§ **Task to carry out**:
Each line containing the word "random" must be collected.
## BEGIN Data section
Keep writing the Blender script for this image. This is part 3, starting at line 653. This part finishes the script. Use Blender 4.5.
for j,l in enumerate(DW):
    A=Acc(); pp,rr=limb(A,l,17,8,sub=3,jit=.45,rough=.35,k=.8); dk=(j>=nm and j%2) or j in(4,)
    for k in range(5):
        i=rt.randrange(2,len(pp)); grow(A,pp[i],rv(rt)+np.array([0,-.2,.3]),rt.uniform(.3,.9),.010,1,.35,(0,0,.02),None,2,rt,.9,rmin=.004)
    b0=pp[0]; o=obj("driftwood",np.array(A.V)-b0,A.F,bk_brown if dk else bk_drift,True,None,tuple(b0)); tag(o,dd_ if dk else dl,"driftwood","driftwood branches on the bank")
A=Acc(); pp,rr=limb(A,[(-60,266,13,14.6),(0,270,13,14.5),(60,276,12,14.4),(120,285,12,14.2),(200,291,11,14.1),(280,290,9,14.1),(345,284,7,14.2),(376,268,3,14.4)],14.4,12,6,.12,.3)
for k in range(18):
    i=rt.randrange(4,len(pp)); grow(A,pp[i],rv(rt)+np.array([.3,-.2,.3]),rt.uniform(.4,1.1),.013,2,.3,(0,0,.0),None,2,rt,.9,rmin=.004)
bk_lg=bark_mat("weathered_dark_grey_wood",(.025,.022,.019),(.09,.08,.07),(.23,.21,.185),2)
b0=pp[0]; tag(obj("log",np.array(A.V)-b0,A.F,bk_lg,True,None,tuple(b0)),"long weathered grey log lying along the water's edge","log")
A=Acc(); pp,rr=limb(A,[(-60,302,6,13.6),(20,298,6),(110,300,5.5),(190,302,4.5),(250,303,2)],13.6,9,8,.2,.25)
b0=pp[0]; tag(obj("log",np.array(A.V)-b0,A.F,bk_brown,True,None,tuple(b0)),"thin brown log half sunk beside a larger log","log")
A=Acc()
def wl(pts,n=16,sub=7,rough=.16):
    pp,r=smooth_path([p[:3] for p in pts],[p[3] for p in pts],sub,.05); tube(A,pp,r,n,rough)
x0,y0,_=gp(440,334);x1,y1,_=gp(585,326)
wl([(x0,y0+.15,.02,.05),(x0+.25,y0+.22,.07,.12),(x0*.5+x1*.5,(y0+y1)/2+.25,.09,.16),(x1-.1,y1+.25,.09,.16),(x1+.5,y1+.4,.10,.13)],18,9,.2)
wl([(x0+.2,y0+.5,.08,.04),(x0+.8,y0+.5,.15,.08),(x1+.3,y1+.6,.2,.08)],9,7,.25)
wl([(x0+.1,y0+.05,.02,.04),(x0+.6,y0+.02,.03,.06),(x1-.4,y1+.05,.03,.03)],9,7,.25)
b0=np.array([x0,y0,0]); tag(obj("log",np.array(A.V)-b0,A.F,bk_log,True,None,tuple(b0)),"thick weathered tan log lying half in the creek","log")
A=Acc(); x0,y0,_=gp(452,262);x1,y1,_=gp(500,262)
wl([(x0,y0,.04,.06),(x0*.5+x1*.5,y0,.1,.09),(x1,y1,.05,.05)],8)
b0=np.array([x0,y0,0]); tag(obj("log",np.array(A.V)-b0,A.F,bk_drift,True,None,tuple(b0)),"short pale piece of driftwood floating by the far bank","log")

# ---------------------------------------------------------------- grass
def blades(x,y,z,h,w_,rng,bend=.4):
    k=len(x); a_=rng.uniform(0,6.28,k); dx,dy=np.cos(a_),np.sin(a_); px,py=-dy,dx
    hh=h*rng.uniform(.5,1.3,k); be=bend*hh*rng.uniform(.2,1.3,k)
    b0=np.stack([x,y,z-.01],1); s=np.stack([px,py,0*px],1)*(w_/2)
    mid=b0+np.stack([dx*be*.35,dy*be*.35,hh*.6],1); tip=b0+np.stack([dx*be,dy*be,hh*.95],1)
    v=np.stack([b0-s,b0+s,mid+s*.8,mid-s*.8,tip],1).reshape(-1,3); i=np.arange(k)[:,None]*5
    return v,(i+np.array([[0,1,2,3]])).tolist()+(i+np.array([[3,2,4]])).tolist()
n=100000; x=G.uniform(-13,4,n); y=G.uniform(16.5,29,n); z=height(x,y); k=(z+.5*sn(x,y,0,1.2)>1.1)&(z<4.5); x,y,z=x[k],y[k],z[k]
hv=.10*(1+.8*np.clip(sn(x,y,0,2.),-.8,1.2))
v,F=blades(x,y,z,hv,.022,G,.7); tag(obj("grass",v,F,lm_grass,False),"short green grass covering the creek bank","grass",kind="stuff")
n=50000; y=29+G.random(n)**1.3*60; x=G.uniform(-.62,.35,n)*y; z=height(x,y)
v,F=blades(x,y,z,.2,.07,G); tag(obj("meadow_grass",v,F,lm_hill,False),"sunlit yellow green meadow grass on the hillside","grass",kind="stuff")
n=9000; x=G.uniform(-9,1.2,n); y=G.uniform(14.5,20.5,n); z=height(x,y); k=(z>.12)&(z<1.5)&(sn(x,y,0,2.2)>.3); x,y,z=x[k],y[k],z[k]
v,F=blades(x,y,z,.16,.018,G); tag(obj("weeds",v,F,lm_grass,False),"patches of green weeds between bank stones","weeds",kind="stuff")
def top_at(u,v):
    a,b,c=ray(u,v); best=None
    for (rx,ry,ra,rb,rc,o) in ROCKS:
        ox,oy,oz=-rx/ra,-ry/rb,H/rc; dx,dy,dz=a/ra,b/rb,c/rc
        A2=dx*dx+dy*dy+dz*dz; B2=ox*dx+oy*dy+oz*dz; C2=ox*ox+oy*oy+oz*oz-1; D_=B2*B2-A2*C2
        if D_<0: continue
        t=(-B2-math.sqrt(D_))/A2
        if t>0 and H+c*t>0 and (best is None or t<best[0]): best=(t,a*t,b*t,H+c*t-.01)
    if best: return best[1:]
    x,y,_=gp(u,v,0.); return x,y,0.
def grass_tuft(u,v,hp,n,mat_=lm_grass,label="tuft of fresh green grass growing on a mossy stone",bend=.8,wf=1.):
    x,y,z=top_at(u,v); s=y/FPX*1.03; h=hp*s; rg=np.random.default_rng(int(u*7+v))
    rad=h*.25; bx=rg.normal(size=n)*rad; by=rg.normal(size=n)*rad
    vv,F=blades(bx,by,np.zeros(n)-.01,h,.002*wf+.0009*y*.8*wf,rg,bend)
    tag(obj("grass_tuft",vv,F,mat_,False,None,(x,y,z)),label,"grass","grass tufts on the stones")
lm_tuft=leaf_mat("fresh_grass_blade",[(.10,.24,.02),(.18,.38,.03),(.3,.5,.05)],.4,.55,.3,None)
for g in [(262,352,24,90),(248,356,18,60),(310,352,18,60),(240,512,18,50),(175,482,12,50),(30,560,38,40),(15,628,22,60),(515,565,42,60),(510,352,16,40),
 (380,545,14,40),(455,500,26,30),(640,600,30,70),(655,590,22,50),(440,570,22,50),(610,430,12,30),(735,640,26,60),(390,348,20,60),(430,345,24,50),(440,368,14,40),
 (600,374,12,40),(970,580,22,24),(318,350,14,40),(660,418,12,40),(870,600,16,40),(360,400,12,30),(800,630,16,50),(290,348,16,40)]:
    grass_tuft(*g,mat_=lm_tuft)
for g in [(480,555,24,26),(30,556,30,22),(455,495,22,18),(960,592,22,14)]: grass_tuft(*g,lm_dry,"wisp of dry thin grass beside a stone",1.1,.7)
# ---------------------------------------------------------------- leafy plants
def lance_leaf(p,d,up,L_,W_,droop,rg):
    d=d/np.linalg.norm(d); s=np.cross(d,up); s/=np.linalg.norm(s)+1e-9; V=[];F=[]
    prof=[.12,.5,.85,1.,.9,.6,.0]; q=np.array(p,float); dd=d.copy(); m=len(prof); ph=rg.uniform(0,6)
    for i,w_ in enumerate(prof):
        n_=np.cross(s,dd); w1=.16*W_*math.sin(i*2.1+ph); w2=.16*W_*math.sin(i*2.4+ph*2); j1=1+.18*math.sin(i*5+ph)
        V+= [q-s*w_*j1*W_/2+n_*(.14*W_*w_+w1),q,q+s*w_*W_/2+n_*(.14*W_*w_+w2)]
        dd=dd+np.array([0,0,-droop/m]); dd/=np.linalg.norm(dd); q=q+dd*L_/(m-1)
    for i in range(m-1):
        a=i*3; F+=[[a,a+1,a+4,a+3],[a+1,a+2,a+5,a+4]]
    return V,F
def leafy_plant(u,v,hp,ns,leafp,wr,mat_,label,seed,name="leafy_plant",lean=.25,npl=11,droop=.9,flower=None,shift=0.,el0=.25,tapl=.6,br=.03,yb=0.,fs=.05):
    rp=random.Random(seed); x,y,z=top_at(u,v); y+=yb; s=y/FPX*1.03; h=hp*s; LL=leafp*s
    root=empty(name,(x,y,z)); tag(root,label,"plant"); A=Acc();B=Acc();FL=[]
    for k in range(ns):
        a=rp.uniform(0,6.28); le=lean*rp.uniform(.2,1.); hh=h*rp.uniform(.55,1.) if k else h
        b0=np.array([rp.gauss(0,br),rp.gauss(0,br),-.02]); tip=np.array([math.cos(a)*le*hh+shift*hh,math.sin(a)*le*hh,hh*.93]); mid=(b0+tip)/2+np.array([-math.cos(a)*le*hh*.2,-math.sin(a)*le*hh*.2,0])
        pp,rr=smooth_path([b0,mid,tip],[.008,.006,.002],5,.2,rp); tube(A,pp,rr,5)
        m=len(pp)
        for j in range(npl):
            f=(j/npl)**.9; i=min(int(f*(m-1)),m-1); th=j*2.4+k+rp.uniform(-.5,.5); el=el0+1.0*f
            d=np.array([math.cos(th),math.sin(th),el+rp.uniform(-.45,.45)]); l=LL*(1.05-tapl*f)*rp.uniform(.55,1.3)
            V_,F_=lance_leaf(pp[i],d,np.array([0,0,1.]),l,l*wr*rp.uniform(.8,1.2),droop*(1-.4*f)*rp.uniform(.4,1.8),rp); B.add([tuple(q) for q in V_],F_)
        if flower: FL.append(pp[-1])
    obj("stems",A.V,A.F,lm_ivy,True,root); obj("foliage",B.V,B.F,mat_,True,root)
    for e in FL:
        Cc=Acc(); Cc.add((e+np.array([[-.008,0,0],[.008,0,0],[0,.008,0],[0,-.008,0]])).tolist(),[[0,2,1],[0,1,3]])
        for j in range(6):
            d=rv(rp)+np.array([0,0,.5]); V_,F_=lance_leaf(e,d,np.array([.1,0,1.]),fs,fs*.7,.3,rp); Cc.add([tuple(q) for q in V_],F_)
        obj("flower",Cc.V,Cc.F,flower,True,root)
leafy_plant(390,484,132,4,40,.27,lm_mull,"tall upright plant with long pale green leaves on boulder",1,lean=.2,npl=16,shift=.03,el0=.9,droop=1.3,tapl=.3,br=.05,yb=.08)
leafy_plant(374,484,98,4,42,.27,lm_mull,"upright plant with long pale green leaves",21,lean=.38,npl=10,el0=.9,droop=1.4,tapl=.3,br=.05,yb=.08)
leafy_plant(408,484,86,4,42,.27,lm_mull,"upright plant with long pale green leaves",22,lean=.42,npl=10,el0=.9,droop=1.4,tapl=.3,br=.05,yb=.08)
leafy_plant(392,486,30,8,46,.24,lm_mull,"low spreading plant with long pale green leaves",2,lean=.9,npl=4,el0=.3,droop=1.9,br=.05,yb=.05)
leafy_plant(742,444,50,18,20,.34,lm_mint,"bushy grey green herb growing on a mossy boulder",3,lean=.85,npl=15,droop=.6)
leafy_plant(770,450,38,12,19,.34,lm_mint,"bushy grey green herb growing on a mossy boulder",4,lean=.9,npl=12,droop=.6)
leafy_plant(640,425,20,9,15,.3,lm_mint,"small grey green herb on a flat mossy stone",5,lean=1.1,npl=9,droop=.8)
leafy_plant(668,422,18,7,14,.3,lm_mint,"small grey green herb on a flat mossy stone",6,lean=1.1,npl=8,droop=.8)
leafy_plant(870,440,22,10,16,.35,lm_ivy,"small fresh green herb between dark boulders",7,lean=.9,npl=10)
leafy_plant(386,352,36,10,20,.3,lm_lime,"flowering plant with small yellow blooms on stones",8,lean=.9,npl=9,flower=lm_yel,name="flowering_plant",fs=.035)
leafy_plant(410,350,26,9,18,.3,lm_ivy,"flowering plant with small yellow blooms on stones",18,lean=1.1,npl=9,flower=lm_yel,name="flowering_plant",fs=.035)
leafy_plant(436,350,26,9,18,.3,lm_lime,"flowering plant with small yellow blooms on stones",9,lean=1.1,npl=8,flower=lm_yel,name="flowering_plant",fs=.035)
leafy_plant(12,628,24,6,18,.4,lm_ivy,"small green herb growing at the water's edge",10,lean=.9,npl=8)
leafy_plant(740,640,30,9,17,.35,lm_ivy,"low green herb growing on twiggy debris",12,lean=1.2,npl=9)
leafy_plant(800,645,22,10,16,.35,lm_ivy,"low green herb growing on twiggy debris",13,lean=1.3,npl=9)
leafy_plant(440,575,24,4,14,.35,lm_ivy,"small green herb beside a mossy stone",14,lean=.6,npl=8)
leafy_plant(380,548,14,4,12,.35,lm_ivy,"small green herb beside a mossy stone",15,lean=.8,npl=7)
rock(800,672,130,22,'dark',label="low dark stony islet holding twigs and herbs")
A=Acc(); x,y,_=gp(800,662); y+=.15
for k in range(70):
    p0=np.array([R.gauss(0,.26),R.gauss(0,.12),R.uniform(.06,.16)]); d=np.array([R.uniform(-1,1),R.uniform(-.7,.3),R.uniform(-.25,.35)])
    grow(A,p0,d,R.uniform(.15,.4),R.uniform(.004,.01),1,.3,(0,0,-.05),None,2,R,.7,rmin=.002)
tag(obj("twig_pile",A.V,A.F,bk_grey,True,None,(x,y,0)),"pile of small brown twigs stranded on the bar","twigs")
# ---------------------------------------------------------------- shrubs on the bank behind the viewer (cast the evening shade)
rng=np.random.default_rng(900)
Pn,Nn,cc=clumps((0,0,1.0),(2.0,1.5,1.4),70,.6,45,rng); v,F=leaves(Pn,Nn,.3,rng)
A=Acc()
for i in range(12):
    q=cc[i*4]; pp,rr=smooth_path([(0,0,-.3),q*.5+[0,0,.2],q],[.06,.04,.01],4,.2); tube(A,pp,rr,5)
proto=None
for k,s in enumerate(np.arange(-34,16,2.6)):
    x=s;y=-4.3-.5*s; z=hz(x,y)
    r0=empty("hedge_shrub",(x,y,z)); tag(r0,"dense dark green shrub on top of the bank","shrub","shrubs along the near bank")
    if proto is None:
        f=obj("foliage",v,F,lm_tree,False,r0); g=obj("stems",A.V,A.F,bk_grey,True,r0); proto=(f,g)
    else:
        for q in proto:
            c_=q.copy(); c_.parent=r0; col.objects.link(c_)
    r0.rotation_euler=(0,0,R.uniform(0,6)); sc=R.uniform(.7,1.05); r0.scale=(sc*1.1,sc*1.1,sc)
## END Data section
§ **Finished exercise**:
n=50000; y=29+G.random(n)**1.3*60; x=G.uniform(-.62,.35,n)*y; z=height(x,y)
    x,y,z=top_at(u,v); s=y/FPX*1.03; h=hp*s; rg=np.random.default_rng(int(u*7+v))
    rp=random.Random(seed); x,y,z=top_at(u,v); y+=yb; s=y/FPX*1.03; h=hp*s; LL=leafp*s
rng=np.random.default_rng(900)